= Goal =
Take every line that has the string "parts" and copy it out.

= Data lines =
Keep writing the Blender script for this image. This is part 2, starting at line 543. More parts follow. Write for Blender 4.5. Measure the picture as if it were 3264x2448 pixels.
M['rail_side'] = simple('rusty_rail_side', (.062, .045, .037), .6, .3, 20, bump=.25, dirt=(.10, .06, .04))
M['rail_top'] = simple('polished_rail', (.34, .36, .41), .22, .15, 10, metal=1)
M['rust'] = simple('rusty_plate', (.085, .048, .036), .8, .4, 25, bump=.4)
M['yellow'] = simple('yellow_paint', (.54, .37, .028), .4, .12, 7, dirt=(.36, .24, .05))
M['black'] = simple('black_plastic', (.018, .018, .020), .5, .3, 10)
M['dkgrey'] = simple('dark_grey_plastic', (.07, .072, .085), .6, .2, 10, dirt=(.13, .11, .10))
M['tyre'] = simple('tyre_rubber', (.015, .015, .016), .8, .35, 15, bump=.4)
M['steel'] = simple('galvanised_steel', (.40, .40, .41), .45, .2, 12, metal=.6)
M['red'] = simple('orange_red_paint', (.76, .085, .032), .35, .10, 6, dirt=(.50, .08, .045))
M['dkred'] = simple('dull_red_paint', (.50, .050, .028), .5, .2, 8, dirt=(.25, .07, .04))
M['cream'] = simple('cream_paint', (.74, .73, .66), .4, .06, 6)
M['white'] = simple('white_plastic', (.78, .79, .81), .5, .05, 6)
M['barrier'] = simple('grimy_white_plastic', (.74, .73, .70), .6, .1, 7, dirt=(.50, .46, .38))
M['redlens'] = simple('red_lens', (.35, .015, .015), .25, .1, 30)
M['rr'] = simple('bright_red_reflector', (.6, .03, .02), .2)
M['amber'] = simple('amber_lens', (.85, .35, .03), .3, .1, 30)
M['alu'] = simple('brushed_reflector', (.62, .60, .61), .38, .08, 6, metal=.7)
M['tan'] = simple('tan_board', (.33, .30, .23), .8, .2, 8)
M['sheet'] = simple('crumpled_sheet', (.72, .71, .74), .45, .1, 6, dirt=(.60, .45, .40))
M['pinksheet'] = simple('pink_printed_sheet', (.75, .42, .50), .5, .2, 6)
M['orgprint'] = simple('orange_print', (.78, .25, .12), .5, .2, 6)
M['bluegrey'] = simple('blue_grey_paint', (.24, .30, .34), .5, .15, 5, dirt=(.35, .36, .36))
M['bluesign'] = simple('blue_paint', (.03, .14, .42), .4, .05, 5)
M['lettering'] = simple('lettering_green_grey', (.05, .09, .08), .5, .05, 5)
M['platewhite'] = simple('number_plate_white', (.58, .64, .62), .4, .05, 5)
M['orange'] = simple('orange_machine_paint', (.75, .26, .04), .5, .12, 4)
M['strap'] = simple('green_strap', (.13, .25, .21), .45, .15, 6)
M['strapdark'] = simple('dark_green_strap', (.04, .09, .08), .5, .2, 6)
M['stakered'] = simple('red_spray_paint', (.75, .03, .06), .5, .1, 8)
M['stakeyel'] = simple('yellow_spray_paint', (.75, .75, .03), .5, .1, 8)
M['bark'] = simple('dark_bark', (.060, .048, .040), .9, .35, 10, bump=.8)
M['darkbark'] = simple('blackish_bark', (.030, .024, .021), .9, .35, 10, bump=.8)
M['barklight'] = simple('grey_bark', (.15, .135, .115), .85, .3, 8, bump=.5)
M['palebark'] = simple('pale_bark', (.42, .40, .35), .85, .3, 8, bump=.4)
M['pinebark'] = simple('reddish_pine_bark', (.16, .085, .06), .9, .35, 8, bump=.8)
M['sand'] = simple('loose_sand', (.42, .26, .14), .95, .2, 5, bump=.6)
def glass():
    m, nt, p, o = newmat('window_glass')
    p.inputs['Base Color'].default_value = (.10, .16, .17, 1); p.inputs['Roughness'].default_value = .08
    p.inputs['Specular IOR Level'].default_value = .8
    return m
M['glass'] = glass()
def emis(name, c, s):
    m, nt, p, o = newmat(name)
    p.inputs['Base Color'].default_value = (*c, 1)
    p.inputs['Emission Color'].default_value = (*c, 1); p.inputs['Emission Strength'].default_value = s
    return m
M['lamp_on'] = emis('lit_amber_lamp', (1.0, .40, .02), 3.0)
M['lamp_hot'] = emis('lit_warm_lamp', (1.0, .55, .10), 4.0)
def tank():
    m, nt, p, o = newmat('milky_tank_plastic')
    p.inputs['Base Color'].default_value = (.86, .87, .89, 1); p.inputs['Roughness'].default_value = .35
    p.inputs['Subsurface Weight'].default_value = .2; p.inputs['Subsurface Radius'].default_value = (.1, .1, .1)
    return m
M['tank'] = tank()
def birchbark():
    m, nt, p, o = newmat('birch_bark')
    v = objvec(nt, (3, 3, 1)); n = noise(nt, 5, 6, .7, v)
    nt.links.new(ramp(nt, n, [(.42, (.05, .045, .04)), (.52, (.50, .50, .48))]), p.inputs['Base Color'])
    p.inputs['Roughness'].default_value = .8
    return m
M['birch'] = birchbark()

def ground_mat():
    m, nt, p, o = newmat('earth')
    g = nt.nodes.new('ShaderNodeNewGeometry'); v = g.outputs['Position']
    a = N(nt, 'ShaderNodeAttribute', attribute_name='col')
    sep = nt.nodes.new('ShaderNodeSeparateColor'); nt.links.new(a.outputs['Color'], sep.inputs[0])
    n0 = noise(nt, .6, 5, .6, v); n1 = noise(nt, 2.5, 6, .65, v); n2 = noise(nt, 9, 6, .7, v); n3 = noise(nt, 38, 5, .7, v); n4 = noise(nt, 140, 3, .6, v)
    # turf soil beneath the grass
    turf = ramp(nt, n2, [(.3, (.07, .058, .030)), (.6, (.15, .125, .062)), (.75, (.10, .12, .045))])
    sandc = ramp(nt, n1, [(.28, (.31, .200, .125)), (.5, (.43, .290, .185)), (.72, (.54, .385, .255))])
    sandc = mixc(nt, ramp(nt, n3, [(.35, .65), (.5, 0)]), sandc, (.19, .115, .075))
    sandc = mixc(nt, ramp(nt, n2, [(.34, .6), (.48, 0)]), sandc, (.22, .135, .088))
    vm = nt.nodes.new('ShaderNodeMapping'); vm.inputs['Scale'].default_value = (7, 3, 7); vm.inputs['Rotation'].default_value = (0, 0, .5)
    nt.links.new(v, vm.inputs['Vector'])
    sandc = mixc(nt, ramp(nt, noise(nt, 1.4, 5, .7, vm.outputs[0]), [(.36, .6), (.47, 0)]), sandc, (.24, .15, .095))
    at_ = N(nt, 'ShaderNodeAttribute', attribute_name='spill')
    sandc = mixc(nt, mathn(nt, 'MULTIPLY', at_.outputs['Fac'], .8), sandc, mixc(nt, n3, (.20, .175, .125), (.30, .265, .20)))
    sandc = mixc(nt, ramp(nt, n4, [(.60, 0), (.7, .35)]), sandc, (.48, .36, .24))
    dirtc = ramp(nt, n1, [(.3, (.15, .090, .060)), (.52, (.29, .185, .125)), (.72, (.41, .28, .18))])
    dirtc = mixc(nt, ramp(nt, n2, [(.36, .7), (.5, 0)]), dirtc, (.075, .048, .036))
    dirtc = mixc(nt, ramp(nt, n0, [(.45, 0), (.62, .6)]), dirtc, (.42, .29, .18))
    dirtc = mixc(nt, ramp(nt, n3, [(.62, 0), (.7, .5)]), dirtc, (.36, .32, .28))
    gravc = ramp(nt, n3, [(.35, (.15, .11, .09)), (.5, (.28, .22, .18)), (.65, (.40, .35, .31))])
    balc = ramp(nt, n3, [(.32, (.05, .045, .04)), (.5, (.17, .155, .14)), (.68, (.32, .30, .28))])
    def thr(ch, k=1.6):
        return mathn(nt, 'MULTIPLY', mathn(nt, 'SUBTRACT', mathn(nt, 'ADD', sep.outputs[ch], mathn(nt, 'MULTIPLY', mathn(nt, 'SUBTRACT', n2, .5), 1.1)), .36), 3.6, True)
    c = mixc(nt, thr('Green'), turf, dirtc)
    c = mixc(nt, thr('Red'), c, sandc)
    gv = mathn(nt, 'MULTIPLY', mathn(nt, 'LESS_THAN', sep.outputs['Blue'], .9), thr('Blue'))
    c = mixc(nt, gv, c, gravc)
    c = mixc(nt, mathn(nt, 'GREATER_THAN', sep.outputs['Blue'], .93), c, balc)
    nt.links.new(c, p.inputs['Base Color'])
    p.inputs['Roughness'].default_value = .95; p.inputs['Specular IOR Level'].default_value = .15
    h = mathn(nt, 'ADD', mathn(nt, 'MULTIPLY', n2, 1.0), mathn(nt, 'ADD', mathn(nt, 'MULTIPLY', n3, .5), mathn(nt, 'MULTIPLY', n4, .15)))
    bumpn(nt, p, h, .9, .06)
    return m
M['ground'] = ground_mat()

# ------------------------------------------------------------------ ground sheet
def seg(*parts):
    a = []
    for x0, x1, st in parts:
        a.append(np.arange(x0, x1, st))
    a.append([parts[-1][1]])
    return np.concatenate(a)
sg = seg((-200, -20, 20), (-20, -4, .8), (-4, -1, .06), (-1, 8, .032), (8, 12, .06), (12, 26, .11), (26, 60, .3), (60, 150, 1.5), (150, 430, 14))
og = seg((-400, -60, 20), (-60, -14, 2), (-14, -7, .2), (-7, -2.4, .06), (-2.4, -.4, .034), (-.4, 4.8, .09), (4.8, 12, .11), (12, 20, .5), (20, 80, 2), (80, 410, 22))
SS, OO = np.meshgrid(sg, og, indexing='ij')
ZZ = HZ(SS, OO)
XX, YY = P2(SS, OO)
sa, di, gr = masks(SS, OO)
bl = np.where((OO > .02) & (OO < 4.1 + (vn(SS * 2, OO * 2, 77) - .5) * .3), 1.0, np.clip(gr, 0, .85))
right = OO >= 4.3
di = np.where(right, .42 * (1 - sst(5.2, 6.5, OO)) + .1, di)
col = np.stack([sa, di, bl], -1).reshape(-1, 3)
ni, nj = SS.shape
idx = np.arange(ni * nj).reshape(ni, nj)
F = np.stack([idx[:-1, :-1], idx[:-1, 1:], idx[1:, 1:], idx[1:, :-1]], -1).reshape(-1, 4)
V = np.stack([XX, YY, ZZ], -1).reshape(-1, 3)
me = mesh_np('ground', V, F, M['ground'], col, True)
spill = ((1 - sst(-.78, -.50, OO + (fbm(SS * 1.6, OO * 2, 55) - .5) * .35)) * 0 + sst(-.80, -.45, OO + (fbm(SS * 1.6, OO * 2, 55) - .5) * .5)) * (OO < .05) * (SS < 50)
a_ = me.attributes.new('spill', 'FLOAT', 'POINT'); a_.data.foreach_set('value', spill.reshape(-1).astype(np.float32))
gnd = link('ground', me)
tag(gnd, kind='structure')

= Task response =
Keep writing the Blender script for this image. This is part 2, starting at line 543. More parts follow. Write for Blender 4.5. Measure the picture as if it were 3264x2448 pixels.
def seg(*parts):
    for x0, x1, st in parts:
    a.append([parts[-1][1]])